From the New York Times:
"Ann Kansfield — Pastor Ann, as she is known to some parishioners — has come up with a game to keep the children's attention during services at Greenpoint Reformed Church in Brooklyn. Calling the youngsters to the front of the church, where they sit on steps facing the congregation, she asks if any of them has an object that she can use in the sermon she will deliver to them.
One Sunday in March, a young parishioner produced a stuffed Winnie the Pooh, which Ms. Kansfield worked into the story of Noah's ark. Mission accomplished, she turned around and gave a big thumbs-up to the adults in the audience.
But Ms. Kansfield, 30, who has cropped hair, round glasses and a soothing manner, is no ordinary leader of a parish. She found herself at the center of a controversy after marrying her partner, Jennifer Aull, 32, in June 2004 in a ceremony in Northampton, Mass., in which her father, Norman Kansfield, officiated.
At the time, Dr. Kansfield was the president of the New Brunswick Theological Seminary and a minister of the Reformed Church of America. He was suspended as a minister and lost his post at the seminary after a jury of ministers from North America ruled that he violated his ordination vows and went against Reformed Church doctrine when he married the couple.
Ms. Kansfield, herself a graduate of the New Brunswick Theological Seminary, is not ordained, but she said she would have been had she not made a public issue of being a lesbian. "If nobody found out and I had kept quiet," she said, "they were going to ordain me in a matter of months."
After a divinity student receives an invitation from a parish to act as pastor, which is how Ms. Kansfield ended up at Greenpoint, the ordination process is administered by the classis, or local governing body of the church. "It could happen in a few months if there aren't any complications," said Jon Norton, executive minister of the Synod of New York, a governing body.
Asked whether Ms. Kansfield's openness about her relationship with her partner was keeping her from ordination, Mr. Norton said, "I think that's at the heart of why she hasn't been ordained yet." He emphasized that he was speaking as an individual, not as a representative of the church as a whole.
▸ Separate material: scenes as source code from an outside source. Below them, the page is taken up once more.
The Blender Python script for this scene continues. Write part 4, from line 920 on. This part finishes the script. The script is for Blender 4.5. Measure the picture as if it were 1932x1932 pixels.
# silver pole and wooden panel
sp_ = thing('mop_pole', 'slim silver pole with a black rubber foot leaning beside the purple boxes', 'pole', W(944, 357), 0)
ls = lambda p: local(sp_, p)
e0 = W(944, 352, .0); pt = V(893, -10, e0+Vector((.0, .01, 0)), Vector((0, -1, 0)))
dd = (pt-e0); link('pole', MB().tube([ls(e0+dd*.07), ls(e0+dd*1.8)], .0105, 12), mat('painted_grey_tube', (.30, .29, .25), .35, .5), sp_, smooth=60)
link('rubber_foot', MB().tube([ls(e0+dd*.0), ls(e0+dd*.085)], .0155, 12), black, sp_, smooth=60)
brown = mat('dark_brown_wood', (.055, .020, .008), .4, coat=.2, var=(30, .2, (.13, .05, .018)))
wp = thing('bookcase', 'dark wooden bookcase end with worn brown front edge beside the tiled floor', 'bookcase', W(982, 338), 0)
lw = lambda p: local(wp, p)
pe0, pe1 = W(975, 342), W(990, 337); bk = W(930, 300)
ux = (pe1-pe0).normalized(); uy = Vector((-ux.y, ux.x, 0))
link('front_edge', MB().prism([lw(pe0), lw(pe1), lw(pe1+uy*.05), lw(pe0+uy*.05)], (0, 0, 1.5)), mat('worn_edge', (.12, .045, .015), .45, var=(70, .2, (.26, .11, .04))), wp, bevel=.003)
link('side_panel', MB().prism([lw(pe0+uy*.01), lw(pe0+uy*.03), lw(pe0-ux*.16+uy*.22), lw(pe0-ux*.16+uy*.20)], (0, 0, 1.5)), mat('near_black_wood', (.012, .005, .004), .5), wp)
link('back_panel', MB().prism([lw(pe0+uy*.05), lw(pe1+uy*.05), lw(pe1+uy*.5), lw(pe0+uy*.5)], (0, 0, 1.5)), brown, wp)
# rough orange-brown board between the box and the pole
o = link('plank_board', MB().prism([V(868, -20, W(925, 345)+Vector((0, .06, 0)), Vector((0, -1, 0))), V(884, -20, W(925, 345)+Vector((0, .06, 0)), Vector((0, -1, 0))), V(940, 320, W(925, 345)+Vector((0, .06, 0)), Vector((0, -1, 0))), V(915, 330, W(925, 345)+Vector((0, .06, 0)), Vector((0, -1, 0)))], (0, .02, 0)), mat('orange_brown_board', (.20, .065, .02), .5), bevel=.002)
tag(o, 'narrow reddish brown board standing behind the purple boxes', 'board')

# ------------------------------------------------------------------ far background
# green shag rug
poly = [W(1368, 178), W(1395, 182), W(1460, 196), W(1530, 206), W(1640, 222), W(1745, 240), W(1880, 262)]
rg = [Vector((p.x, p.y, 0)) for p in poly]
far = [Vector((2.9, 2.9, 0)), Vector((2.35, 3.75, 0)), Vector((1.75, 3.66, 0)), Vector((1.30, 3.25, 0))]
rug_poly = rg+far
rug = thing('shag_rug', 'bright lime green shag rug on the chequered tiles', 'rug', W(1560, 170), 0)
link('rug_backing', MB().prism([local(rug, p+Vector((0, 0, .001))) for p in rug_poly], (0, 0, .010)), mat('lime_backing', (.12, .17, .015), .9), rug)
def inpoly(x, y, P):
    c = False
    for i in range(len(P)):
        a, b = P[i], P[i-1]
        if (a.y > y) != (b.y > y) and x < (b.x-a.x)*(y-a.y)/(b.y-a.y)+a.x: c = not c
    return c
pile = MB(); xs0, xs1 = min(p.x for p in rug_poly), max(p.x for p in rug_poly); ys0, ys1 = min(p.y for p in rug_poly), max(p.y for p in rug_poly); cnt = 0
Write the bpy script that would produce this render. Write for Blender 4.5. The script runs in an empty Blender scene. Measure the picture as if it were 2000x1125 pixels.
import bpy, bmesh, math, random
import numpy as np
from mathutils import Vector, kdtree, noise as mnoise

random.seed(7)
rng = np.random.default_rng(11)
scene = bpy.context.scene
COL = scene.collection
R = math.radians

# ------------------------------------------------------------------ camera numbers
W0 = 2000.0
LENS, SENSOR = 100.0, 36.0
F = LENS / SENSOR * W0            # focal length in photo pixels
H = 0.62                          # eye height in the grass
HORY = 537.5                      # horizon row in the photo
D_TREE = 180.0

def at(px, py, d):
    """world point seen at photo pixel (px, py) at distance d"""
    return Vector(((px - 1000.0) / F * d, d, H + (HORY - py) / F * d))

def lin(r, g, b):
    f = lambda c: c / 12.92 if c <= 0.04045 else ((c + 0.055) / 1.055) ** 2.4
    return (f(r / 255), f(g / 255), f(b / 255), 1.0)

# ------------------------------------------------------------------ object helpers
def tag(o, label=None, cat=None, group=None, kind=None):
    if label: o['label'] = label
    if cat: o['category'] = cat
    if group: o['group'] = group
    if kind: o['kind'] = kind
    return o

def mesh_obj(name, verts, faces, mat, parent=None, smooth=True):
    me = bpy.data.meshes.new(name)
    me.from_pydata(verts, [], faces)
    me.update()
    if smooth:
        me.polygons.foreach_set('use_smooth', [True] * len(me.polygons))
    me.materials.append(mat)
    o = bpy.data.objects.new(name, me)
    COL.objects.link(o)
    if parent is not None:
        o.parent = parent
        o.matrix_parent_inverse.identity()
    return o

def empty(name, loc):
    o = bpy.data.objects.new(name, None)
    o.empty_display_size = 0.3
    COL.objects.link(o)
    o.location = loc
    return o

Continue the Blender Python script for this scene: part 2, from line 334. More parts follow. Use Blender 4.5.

Ed note: Ms. Kanfield's father lost his job at Union for marrying his daughter and her spouse.
Ms. Kansfield and Ms. Aull, who is studying at Union Theological Seminary in Morningside Heights, live in a parsonage above the parish church. Since Ms. Kansfield took over in August 2003, membership has grown from around a dozen regular churchgoers to 50, a third of them children. "There is new blood in the community, and she is attracting this new blood, which is adding a new vibrancy," said Ann Akers, a psychoanalyst who was the church's part-time minister before Ms. Kansfield's arrival.
Ms. Kansfield tries not to dwell on what she calls the "brouhaha" surrounding her father's suspension. Her time is split between her pastoral work and her job as a writer for United Church Foundation, a nonprofit organization that provides financial services to churches.
But she contends that being a member of a minority group is an advantage in her work. "It's a rare person who is in the majority nowadays," she said. "When people see me, they know they are welcome."